▶ **Written instruction**
Quote every line of the data below as it stands, omitting pictures.

▶ **Raw data**
<<<<

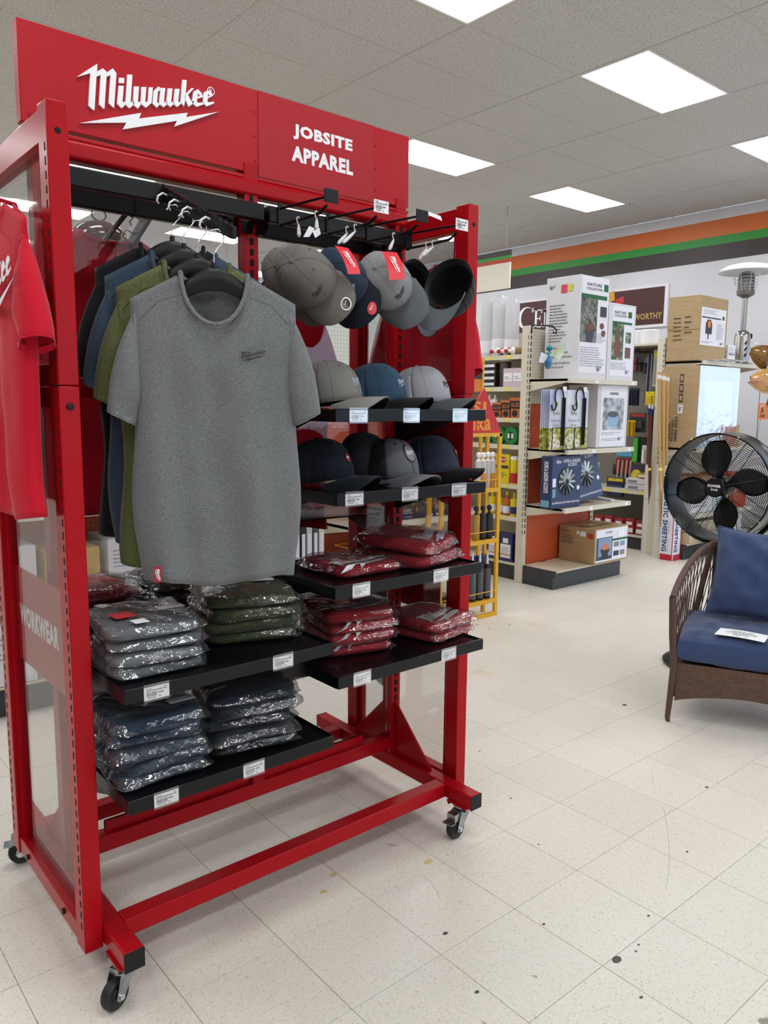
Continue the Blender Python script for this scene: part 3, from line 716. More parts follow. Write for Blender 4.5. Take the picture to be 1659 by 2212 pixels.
for k, (y, z, fab, _n) in enumerate(shirts):
    M = Matrix.Translation((AX-.02, y+.012, z)) @ Matrix.Rotation(R_(-YW), 4, 'Z')
    sm = mat(('grey_seam', 'olive_seam', 'blue_seam', 'black_seam')[k], ('55585c', '363d22', '232d39', '0c0d0f')[k], .9)
    t = tshirt('hanging_shirt', SLAB[k], M, fab, 'shirts on the waterfall arm', sm, seed=k)
    hanger(M @ Matrix.Translation((.0, 0, -.03)), 'hangers on the waterfall arm', 'black plastic hanger with wire hook inside the ' + ('grey', 'olive', 'blue', 'rearmost black')[k]+' hanging shirt')
    if k == 0:
        mb = MB(); logo(mb, frame((.085, -.047, -.128), (1, 0, 0), (0, 0, 1), (0, -1, 0)), .062); mb.build('chest_print', INK, t)
        hem_tag(t, -.155)
        mb = MB(); logo(mb, frame((-.022, .013, .005), (1, 0, 0), (0, .1, 1), (0, -1, .1)), .05); text(mb, 'FREEFLEX', frame((-.022, .0128, -.026), (1, 0, 0), (0, .1, 1), (0, -1, .1)), h=.006, center=True, bold=0); mb.build('neck_print', INK, t)
# --- red shirts on the ends and the rear
MS = lambda x, y, z, a: Matrix.Translation((x, y, z)) @ Matrix.Rotation(R_(a), 4, 'Z')
def redshirt(M, label, sc=1.15, pw=.34, po=0):
    t = tshirt('red_shirt', label, M @ Matrix.Diagonal((sc, 1, .97 if sc == 1.2 else sc*.98, 1)), RC, 'red shirts hung on the rack', mat('red_seam', '8f0a1c', .9), seed=9)
    mb = MB(); logo(mb, frame((po/sc, -.049, -.17), (1, 0, 0), (0, 0, 1), (0, -1, 0)), pw/sc); mb.build('chest_print', WHITE, t); return t
redshirt(MS(.53, 2.075, 1.875, -90), 'bright red T-shirt with white print hanging outside the left rack end', 1.2, .46, .05)
redshirt(MS(1.985, 2.15, 1.905, 90), 'red T-shirt hanging outside the right rack end, seen through the clear sheet')
redshirt(MS(.93, 2.42, 1.915, 180), 'red T-shirt hanging on the rear side, showing between post and black shirt')
redshirt(MS(1.53, 2.46, 1.84, 180), 'red T-shirt hanging on rear side of the right bay, behind the caps', 1.25)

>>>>

▶ **Final result**
Continue the Blender Python script for this scene: part 3, from line 716. More parts follow. Write for Blender 4.5. Take the picture to be 1659 by 2212 pixels.
for k, (y, z, fab, _n) in enumerate(shirts):
    M = Matrix.Translation((AX-.02, y+.012, z)) @ Matrix.Rotation(R_(-YW), 4, 'Z')
    sm = mat(('grey_seam', 'olive_seam', 'blue_seam', 'black_seam')[k], ('55585c', '363d22', '232d39', '0c0d0f')[k], .9)
    t = tshirt('hanging_shirt', SLAB[k], M, fab, 'shirts on the waterfall arm', sm, seed=k)
    hanger(M @ Matrix.Translation((.0, 0, -.03)), 'hangers on the waterfall arm', 'black plastic hanger with wire hook inside the ' + ('grey', 'olive', 'blue', 'rearmost black')[k]+' hanging shirt')
    if k == 0:
        mb = MB(); logo(mb, frame((.085, -.047, -.128), (1, 0, 0), (0, 0, 1), (0, -1, 0)), .062); mb.build('chest_print', INK, t)
        hem_tag(t, -.155)
        mb = MB(); logo(mb, frame((-.022, .013, .005), (1, 0, 0), (0, .1, 1), (0, -1, .1)), .05); text(mb, 'FREEFLEX', frame((-.022, .0128, -.026), (1, 0, 0), (0, .1, 1), (0, -1, .1)), h=.006, center=True, bold=0); mb.build('neck_print', INK, t)
# --- red shirts on the ends and the rear
MS = lambda x, y, z, a: Matrix.Translation((x, y, z)) @ Matrix.Rotation(R_(a), 4, 'Z')
def redshirt(M, label, sc=1.15, pw=.34, po=0):
    t = tshirt('red_shirt', label, M @ Matrix.Diagonal((sc, 1, .97 if sc == 1.2 else sc*.98, 1)), RC, 'red shirts hung on the rack', mat('red_seam', '8f0a1c', .9), seed=9)
    mb = MB(); logo(mb, frame((po/sc, -.049, -.17), (1, 0, 0), (0, 0, 1), (0, -1, 0)), pw/sc); mb.build('chest_print', WHITE, t); return t
redshirt(MS(.53, 2.075, 1.875, -90), 'bright red T-shirt with white print hanging outside the left rack end', 1.2, .46, .05)
redshirt(MS(1.985, 2.15, 1.905, 90), 'red T-shirt hanging outside the right rack end, seen through the clear sheet')
redshirt(MS(.93, 2.42, 1.915, 180), 'red T-shirt hanging on the rear side, showing between post and black shirt')
redshirt(MS(1.53, 2.46, 1.84, 180), 'red T-shirt hanging on rear side of the right bay, behind the caps', 1.25)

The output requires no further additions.